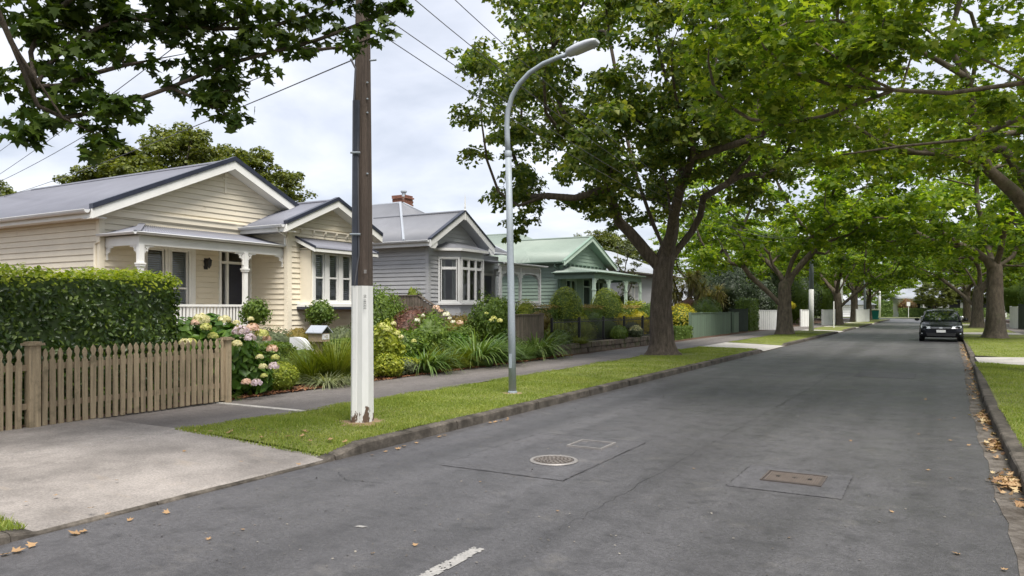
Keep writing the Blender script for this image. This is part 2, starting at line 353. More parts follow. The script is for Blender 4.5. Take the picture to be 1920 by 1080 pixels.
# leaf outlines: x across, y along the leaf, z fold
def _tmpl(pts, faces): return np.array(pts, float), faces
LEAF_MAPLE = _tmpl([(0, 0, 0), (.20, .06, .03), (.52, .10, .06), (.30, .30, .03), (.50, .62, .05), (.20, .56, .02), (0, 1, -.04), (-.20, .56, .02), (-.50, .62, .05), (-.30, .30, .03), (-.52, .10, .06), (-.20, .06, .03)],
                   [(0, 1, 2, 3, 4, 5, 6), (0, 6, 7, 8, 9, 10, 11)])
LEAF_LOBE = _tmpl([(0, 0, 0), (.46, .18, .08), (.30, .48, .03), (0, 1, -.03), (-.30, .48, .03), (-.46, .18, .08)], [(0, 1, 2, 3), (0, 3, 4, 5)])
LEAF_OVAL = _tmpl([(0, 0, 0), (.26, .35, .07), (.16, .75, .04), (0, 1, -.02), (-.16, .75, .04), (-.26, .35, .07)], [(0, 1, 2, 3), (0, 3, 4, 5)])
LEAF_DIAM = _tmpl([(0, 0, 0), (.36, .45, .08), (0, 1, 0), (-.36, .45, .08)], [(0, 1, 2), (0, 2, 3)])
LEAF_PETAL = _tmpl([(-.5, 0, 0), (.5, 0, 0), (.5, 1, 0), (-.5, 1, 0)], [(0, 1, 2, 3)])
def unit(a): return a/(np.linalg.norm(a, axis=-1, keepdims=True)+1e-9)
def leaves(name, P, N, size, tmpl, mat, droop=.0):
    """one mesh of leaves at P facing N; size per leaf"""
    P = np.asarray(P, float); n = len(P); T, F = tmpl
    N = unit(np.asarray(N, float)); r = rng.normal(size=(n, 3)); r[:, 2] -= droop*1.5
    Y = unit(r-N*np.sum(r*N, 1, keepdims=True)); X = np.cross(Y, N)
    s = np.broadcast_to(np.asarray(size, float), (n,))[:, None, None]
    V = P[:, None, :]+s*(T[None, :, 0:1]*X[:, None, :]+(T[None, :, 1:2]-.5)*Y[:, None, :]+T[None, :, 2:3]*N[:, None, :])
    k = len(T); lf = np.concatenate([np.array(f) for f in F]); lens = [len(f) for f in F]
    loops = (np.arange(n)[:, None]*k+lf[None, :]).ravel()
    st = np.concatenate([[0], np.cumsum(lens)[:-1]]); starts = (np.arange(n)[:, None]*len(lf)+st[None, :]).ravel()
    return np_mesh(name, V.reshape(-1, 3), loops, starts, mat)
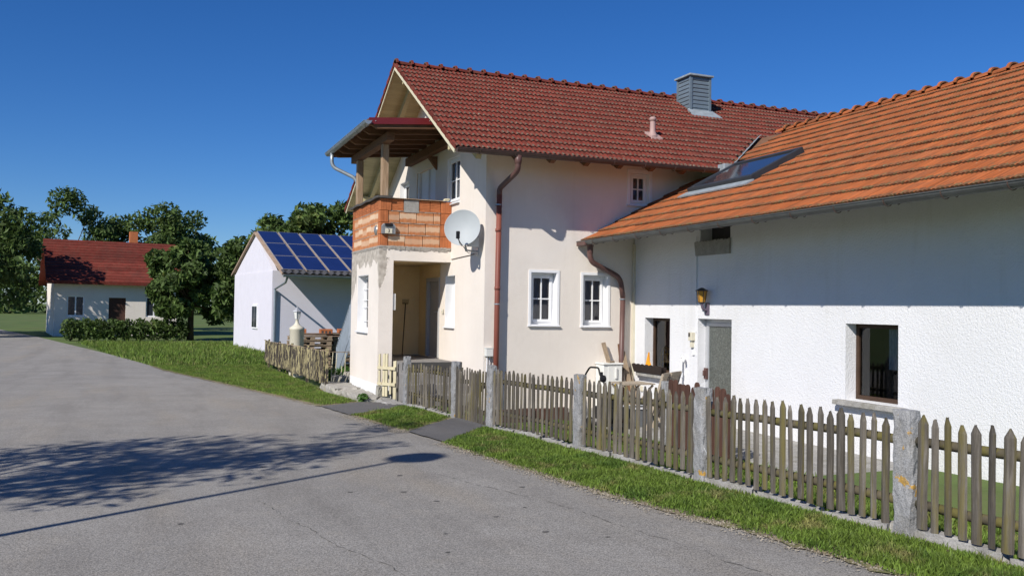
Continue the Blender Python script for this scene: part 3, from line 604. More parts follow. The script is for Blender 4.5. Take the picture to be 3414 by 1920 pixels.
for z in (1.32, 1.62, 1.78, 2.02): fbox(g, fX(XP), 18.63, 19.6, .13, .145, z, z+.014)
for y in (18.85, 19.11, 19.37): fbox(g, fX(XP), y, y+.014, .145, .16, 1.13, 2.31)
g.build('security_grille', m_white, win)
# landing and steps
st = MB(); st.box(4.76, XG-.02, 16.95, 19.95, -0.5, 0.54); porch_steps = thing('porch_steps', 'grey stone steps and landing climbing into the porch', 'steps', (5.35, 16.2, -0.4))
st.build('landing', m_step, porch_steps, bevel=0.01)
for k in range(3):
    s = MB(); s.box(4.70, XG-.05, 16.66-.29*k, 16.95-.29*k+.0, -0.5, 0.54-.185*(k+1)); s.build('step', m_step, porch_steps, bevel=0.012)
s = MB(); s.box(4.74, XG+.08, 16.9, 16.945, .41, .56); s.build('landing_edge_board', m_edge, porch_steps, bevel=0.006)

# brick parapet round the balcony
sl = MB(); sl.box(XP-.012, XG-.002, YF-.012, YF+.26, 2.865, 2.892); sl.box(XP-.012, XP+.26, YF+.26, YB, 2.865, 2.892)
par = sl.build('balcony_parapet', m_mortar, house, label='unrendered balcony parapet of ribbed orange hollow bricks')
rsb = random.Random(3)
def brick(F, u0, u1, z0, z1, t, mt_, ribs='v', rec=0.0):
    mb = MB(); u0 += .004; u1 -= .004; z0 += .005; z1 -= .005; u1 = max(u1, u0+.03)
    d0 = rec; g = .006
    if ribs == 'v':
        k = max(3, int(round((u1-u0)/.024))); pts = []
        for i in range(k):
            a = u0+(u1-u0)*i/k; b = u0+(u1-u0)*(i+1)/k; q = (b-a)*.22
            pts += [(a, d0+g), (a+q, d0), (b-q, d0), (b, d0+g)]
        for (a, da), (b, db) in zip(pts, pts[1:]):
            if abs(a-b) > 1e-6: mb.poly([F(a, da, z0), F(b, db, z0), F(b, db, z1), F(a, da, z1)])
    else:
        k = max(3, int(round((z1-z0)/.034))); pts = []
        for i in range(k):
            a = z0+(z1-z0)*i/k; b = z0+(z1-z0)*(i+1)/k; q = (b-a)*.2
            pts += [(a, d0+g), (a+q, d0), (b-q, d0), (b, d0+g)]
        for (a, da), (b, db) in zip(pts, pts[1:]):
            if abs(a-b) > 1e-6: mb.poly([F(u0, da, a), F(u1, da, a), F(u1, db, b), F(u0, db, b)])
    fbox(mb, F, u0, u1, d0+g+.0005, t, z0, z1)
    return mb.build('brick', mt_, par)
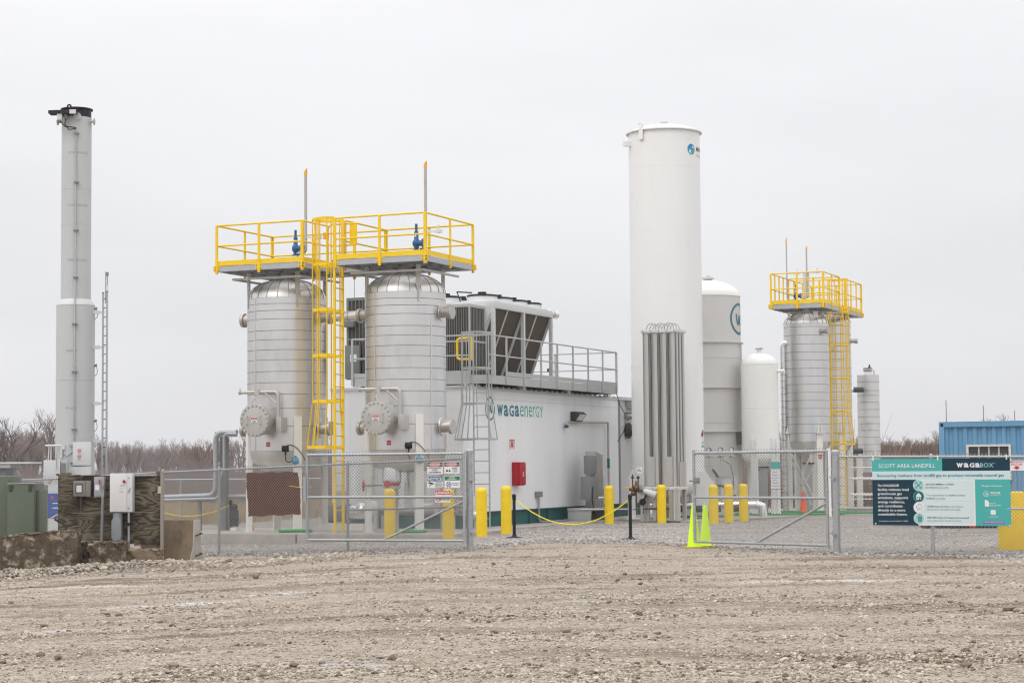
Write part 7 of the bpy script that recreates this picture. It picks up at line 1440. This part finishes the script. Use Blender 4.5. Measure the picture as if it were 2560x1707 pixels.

== Exercise ==
Reproduce all of the material exactly, apart from the pictures.

== Final result ==
Keep writing the Blender script for this image. This is part 2, starting at line 353. More parts follow. The script is for Blender 4.5. Take the picture to be 1920 by 1080 pixels.
# leaf outlines: x across, y along the leaf, z fold
def _tmpl(pts, faces): return np.array(pts, float), faces
LEAF_MAPLE = _tmpl([(0, 0, 0), (.20, .06, .03), (.52, .10, .06), (.30, .30, .03), (.50, .62, .05), (.20, .56, .02), (0, 1, -.04), (-.20, .56, .02), (-.50, .62, .05), (-.30, .30, .03), (-.52, .10, .06), (-.20, .06, .03)],
                   [(0, 1, 2, 3, 4, 5, 6), (0, 6, 7, 8, 9, 10, 11)])
LEAF_LOBE = _tmpl([(0, 0, 0), (.46, .18, .08), (.30, .48, .03), (0, 1, -.03), (-.30, .48, .03), (-.46, .18, .08)], [(0, 1, 2, 3), (0, 3, 4, 5)])
LEAF_OVAL = _tmpl([(0, 0, 0), (.26, .35, .07), (.16, .75, .04), (0, 1, -.02), (-.16, .75, .04), (-.26, .35, .07)], [(0, 1, 2, 3), (0, 3, 4, 5)])
LEAF_DIAM = _tmpl([(0, 0, 0), (.36, .45, .08), (0, 1, 0), (-.36, .45, .08)], [(0, 1, 2), (0, 2, 3)])
LEAF_PETAL = _tmpl([(-.5, 0, 0), (.5, 0, 0), (.5, 1, 0), (-.5, 1, 0)], [(0, 1, 2, 3)])
def unit(a): return a/(np.linalg.norm(a, axis=-1, keepdims=True)+1e-9)
def leaves(name, P, N, size, tmpl, mat, droop=.0):
    """one mesh of leaves at P facing N; size per leaf"""
    P = np.asarray(P, float); n = len(P); T, F = tmpl
    N = unit(np.asarray(N, float)); r = rng.normal(size=(n, 3)); r[:, 2] -= droop*1.5
    Y = unit(r-N*np.sum(r*N, 1, keepdims=True)); X = np.cross(Y, N)
    s = np.broadcast_to(np.asarray(size, float), (n,))[:, None, None]
    V = P[:, None, :]+s*(T[None, :, 0:1]*X[:, None, :]+(T[None, :, 1:2]-.5)*Y[:, None, :]+T[None, :, 2:3]*N[:, None, :])
    k = len(T); lf = np.concatenate([np.array(f) for f in F]); lens = [len(f) for f in F]
    loops = (np.arange(n)[:, None]*k+lf[None, :]).ravel()
    st = np.concatenate([[0], np.cumsum(lens)[:-1]]); starts = (np.arange(n)[:, None]*len(lf)+st[None, :]).ravel()
    return np_mesh(name, V.reshape(-1, 3), loops, starts, mat)
Continue the Blender Python script for this scene: part 3, from line 604. More parts follow. The script is for Blender 4.5. Take the picture to be 3414 by 1920 pixels.
for z in (1.32, 1.62, 1.78, 2.02): fbox(g, fX(XP), 18.63, 19.6, .13, .145, z, z+.014)
for y in (18.85, 19.11, 19.37): fbox(g, fX(XP), y, y+.014, .145, .16, 1.13, 2.31)
g.build('security_grille', m_white, win)
# landing and steps
st = MB(); st.box(4.76, XG-.02, 16.95, 19.95, -0.5, 0.54); porch_steps = thing('porch_steps', 'grey stone steps and landing climbing into the porch', 'steps', (5.35, 16.2, -0.4))
st.build('landing', m_step, porch_steps, bevel=0.01)
for k in range(3):
    s = MB(); s.box(4.70, XG-.05, 16.66-.29*k, 16.95-.29*k+.0, -0.5, 0.54-.185*(k+1)); s.build('step', m_step, porch_steps, bevel=0.012)
s = MB(); s.box(4.74, XG+.08, 16.9, 16.945, .41, .56); s.build('landing_edge_board', m_edge, porch_steps, bevel=0.006)

# brick parapet round the balcony
sl = MB(); sl.box(XP-.012, XG-.002, YF-.012, YF+.26, 2.865, 2.892); sl.box(XP-.012, XP+.26, YF+.26, YB, 2.865, 2.892)
par = sl.build('balcony_parapet', m_mortar, house, label='unrendered balcony parapet of ribbed orange hollow bricks')
rsb = random.Random(3)
def brick(F, u0, u1, z0, z1, t, mt_, ribs='v', rec=0.0):
    mb = MB(); u0 += .004; u1 -= .004; z0 += .005; z1 -= .005; u1 = max(u1, u0+.03)
    d0 = rec; g = .006
    if ribs == 'v':
        k = max(3, int(round((u1-u0)/.024))); pts = []
        for i in range(k):
            a = u0+(u1-u0)*i/k; b = u0+(u1-u0)*(i+1)/k; q = (b-a)*.22
            pts += [(a, d0+g), (a+q, d0), (b-q, d0), (b, d0+g)]
        for (a, da), (b, db) in zip(pts, pts[1:]):
            if abs(a-b) > 1e-6: mb.poly([F(a, da, z0), F(b, db, z0), F(b, db, z1), F(a, da, z1)])
    else:
        k = max(3, int(round((z1-z0)/.034))); pts = []
        for i in range(k):
            a = z0+(z1-z0)*i/k; b = z0+(z1-z0)*(i+1)/k; q = (b-a)*.2
            pts += [(a, d0+g), (a+q, d0), (b-q, d0), (b, d0+g)]
        for (a, da), (b, db) in zip(pts, pts[1:]):
            if abs(a-b) > 1e-6: mb.poly([F(u0, da, a), F(u1, da, a), F(u1, db, b), F(u0, db, b)])
    fbox(mb, F, u0, u1, d0+g+.0005, t, z0, z1)
    return mb.build('brick', mt_, par)
Write part 7 of the bpy script that recreates this picture. It picks up at line 1440. This part finishes the script. Use Blender 4.5. Measure the picture as if it were 2560x1707 pixels.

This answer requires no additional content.